-- begin --
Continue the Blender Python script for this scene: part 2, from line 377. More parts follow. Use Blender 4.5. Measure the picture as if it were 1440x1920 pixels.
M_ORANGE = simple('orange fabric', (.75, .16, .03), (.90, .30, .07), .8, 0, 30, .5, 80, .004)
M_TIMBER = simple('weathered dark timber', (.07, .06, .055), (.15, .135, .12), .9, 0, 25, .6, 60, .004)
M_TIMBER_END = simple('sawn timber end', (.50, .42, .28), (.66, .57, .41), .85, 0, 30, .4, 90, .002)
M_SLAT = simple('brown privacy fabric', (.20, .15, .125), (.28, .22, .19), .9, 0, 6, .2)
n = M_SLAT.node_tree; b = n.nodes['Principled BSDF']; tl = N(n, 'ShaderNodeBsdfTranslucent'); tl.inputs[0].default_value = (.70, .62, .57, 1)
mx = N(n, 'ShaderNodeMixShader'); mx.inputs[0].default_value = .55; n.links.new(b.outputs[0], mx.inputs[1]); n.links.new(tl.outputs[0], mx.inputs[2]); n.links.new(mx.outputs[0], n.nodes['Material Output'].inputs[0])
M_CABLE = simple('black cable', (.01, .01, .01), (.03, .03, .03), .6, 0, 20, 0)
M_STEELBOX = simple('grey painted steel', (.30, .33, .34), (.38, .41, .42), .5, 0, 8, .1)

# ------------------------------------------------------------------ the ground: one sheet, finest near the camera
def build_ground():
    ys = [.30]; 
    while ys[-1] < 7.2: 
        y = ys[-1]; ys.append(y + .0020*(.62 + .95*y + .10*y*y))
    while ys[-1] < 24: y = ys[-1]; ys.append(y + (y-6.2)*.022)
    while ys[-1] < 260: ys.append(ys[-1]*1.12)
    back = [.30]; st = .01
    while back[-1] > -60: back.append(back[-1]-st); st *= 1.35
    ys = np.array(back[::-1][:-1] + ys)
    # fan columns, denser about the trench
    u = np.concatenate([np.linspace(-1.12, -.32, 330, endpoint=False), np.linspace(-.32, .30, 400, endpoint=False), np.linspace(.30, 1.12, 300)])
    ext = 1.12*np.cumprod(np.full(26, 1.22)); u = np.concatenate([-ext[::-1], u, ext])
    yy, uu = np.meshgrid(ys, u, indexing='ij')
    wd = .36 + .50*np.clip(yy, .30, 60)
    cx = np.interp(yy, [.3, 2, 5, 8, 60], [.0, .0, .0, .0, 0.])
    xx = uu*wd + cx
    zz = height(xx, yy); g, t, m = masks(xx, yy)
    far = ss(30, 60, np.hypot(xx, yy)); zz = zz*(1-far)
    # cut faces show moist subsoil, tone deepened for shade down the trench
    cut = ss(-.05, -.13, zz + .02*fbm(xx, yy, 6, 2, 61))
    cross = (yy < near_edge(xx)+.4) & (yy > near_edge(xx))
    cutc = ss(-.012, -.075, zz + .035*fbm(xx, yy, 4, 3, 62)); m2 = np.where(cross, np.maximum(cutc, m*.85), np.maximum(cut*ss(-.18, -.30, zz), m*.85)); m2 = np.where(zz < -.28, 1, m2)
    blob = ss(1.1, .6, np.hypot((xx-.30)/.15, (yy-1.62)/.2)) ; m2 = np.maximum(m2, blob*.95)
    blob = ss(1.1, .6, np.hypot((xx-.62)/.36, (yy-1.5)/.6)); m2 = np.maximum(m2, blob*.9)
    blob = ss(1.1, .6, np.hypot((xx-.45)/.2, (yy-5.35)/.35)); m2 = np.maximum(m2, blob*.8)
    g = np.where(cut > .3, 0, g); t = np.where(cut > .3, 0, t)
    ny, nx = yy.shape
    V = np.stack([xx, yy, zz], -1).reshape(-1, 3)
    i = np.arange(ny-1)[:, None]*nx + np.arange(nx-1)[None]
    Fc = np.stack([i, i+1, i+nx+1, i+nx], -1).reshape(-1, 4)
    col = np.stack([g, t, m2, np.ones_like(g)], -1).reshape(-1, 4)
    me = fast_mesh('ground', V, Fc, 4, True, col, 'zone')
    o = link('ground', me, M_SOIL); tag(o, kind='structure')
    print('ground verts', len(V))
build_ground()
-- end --
*WHAT TO PRODUCE*: Reproduce the complete set of lines precisely as supplied.

*FINISHED EXERCISE*:
Continue the Blender Python script for this scene: part 2, from line 377. More parts follow. Use Blender 4.5. Measure the picture as if it were 1440x1920 pixels.
M_ORANGE = simple('orange fabric', (.75, .16, .03), (.90, .30, .07), .8, 0, 30, .5, 80, .004)
M_TIMBER = simple('weathered dark timber', (.07, .06, .055), (.15, .135, .12), .9, 0, 25, .6, 60, .004)
M_TIMBER_END = simple('sawn timber end', (.50, .42, .28), (.66, .57, .41), .85, 0, 30, .4, 90, .002)
M_SLAT = simple('brown privacy fabric', (.20, .15, .125), (.28, .22, .19), .9, 0, 6, .2)
n = M_SLAT.node_tree; b = n.nodes['Principled BSDF']; tl = N(n, 'ShaderNodeBsdfTranslucent'); tl.inputs[0].default_value = (.70, .62, .57, 1)
mx = N(n, 'ShaderNodeMixShader'); mx.inputs[0].default_value = .55; n.links.new(b.outputs[0], mx.inputs[1]); n.links.new(tl.outputs[0], mx.inputs[2]); n.links.new(mx.outputs[0], n.nodes['Material Output'].inputs[0])
M_CABLE = simple('black cable', (.01, .01, .01), (.03, .03, .03), .6, 0, 20, 0)
M_STEELBOX = simple('grey painted steel', (.30, .33, .34), (.38, .41, .42), .5, 0, 8, .1)

# ------------------------------------------------------------------ the ground: one sheet, finest near the camera
def build_ground():
    ys = [.30]; 
    while ys[-1] < 7.2: 
        y = ys[-1]; ys.append(y + .0020*(.62 + .95*y + .10*y*y))
    while ys[-1] < 24: y = ys[-1]; ys.append(y + (y-6.2)*.022)
    while ys[-1] < 260: ys.append(ys[-1]*1.12)
    back = [.30]; st = .01
    while back[-1] > -60: back.append(back[-1]-st); st *= 1.35
    ys = np.array(back[::-1][:-1] + ys)
    # fan columns, denser about the trench
    u = np.concatenate([np.linspace(-1.12, -.32, 330, endpoint=False), np.linspace(-.32, .30, 400, endpoint=False), np.linspace(.30, 1.12, 300)])
    ext = 1.12*np.cumprod(np.full(26, 1.22)); u = np.concatenate([-ext[::-1], u, ext])
    yy, uu = np.meshgrid(ys, u, indexing='ij')
    wd = .36 + .50*np.clip(yy, .30, 60)
    cx = np.interp(yy, [.3, 2, 5, 8, 60], [.0, .0, .0, .0, 0.])
    xx = uu*wd + cx
    zz = height(xx, yy); g, t, m = masks(xx, yy)
    far = ss(30, 60, np.hypot(xx, yy)); zz = zz*(1-far)
    # cut faces show moist subsoil, tone deepened for shade down the trench
    cut = ss(-.05, -.13, zz + .02*fbm(xx, yy, 6, 2, 61))
    cross = (yy < near_edge(xx)+.4) & (yy > near_edge(xx))
    cutc = ss(-.012, -.075, zz + .035*fbm(xx, yy, 4, 3, 62)); m2 = np.where(cross, np.maximum(cutc, m*.85), np.maximum(cut*ss(-.18, -.30, zz), m*.85)); m2 = np.where(zz < -.28, 1, m2)
    blob = ss(1.1, .6, np.hypot((xx-.30)/.15, (yy-1.62)/.2)) ; m2 = np.maximum(m2, blob*.95)
    blob = ss(1.1, .6, np.hypot((xx-.62)/.36, (yy-1.5)/.6)); m2 = np.maximum(m2, blob*.9)
    blob = ss(1.1, .6, np.hypot((xx-.45)/.2, (yy-5.35)/.35)); m2 = np.maximum(m2, blob*.8)
    g = np.where(cut > .3, 0, g); t = np.where(cut > .3, 0, t)
    ny, nx = yy.shape
    V = np.stack([xx, yy, zz], -1).reshape(-1, 3)
    i = np.arange(ny-1)[:, None]*nx + np.arange(nx-1)[None]
    Fc = np.stack([i, i+1, i+nx+1, i+nx], -1).reshape(-1, 4)
    col = np.stack([g, t, m2, np.ones_like(g)], -1).reshape(-1, 4)
    me = fast_mesh('ground', V, Fc, 4, True, col, 'zone')
    o = link('ground', me, M_SOIL); tag(o, kind='structure')
    print('ground verts', len(V))
build_ground()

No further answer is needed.